What I said wasn't fact (that I know of) but it pretty common.

If there is an OW/OM involved a few things have already happened that sadly, we were not made aware of until after the fact. Our spouses spent months silently detaching from us (in most cases while we were living under the same roof and not having a clue). They detached in the most "safe" and "comfortable" way possible. It was by choice, not force.

OW/OM is waiting in the wings. There are no problems with the new person and the love chemicals are flowing. So, you have a detached spouse that detached silently on THEIR timeline and something new and fun waiting for them with open arms.

Take a person who is detached and "in love" and it's not all that easy to be a part of that. IMO of course. You (general you) are very old news at that point and the rewriting of history has already been done. IMO you can be as open and honest and as f'ing fabulous as one person can be but you won't be "new" and your spouse put you out of his heart and mind LONG ago.

It's horrible. Even worse when the WAS is extra nice to you so you will eventually get on board with the divorce and things will wrap up all neat and pretty in a box. And because you actually love this beast of a person you start to think things are turning around and in most cases they are not.

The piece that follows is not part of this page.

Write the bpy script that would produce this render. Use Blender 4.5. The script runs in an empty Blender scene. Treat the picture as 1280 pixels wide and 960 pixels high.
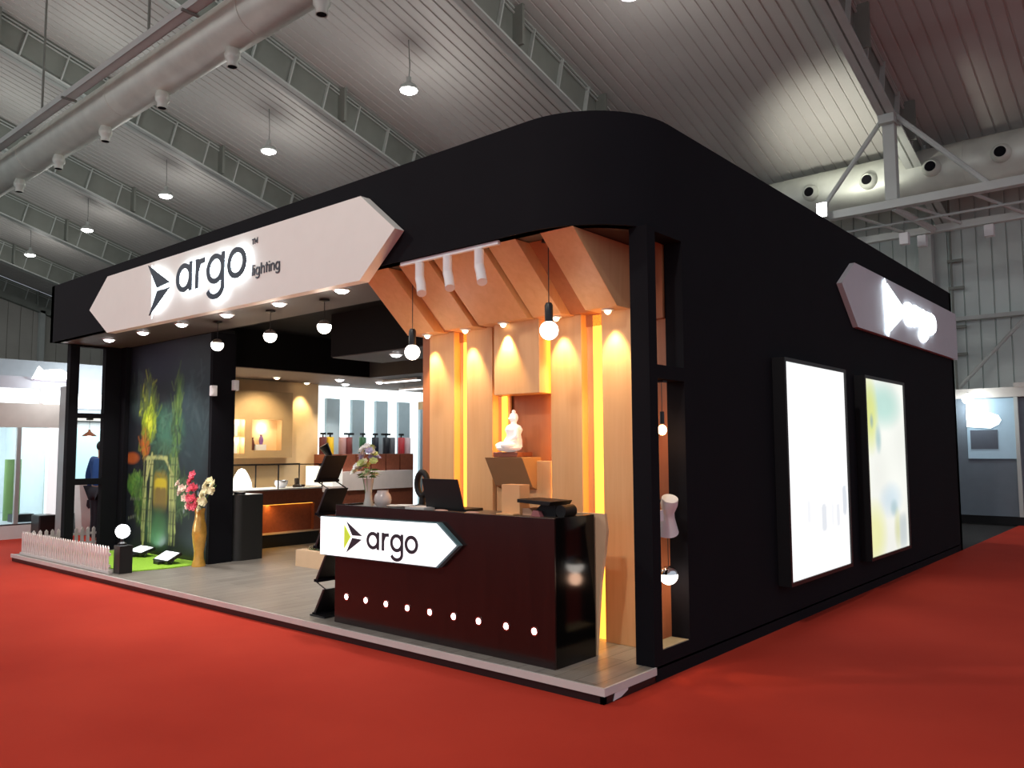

I have never stopped being a friend to my H. But he stopped being my friend a long time ago. Anything legal I did was allowable by law (and I could have taken things much farther but chose not to). But I sure as hell was not going to be bust my ass being his BFF and hang out with him and eat salsa and chips while he watched the clock to make sure he wasn't late for his date with OW. So yeah, in that regard I am a hard ass but I don't suggest ANYBODY work like hell to be a friend to somebody that cheated and left. Be polite, deal with them when you have to and remove yourself from that equation. 'Cause the more you work to *be* part of the equation, the more you will hurt.

If my H really wanted to be my friend he only had to do one simple thing... stop lying. All he had to do was look at me ONE TIME and say "I'm sorry" and NOT follow it with a "but". That would be step 1. I don't care for him to bring me dinner and or text me when he is thinking of me during a nostalgic time. All of that is pure crap. That is not how you put back together something that was shredded. And you especially can't do that when the "shredder" gives you time then goes home to OW.

Maybe that makes me a bitch (well, that and other things smile but NO, NO and NO again. I might not be much but I damn sure know I am better than *that*. And so are all of you.

I cried tonight and that is fine. Our 11 yr annivesary is Sat. and it does make me feel sad. But not sad enough to be a "friend" to the man who cheated on me. Because if you really are sorry you don't keep doing the same thing over and over again. Right?